Namun pedoman utama kemerdekaan pemikiran adalah nurani kita sendiri. Fitrah manusia. Ada yang menyebut ini dengan “kemanusiaan”. Saya mengikut kepada orang-orang yang menyebut fitrah tersebut dengan sebutan Islam. Dengan mengacu kepada fitrah, kita juga selalu mengasah, memperbedakan, dan mempersamakan pemikiran kita dengan yang lain. Kita ambil pemikiran yang paling sesuai dengan fitrah.

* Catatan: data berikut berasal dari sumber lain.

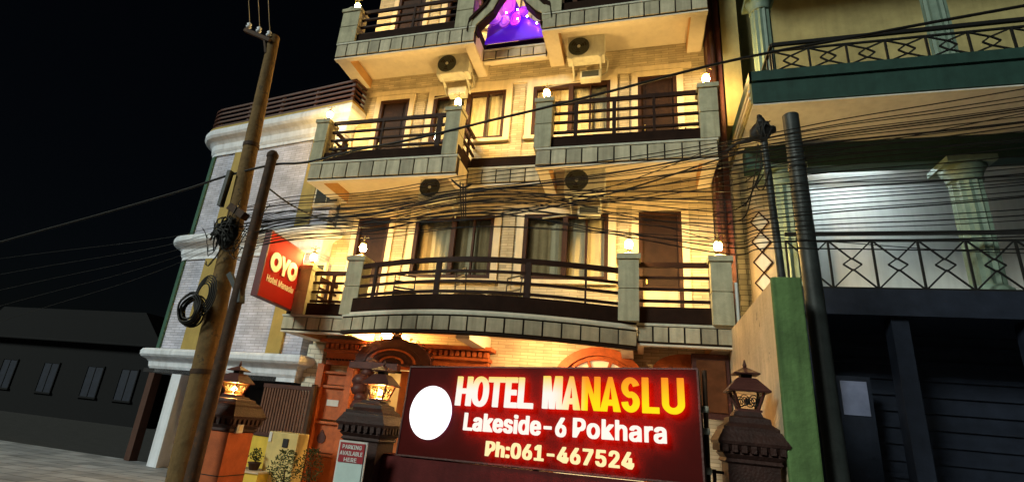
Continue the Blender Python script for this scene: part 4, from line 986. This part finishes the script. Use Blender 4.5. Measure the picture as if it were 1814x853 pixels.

Setelah itu, ada pula kemerdekaan berkehendak. Sama saja. Kemerdekaan berkehendak ini harus berdasarkan fitrah manusia juga. Kehendal yang sesuai fitrah, yaitu Islam, tidak akan melangkahi hak orang lain dan tidak akan mengingkari kewajiban diri sendiri terhadap diri dan lingkungan. Kehendak adalah hasil atau buah dari pemikiran, sehingga merupakan cermin yang paling nampak dalam pandangan manusia.”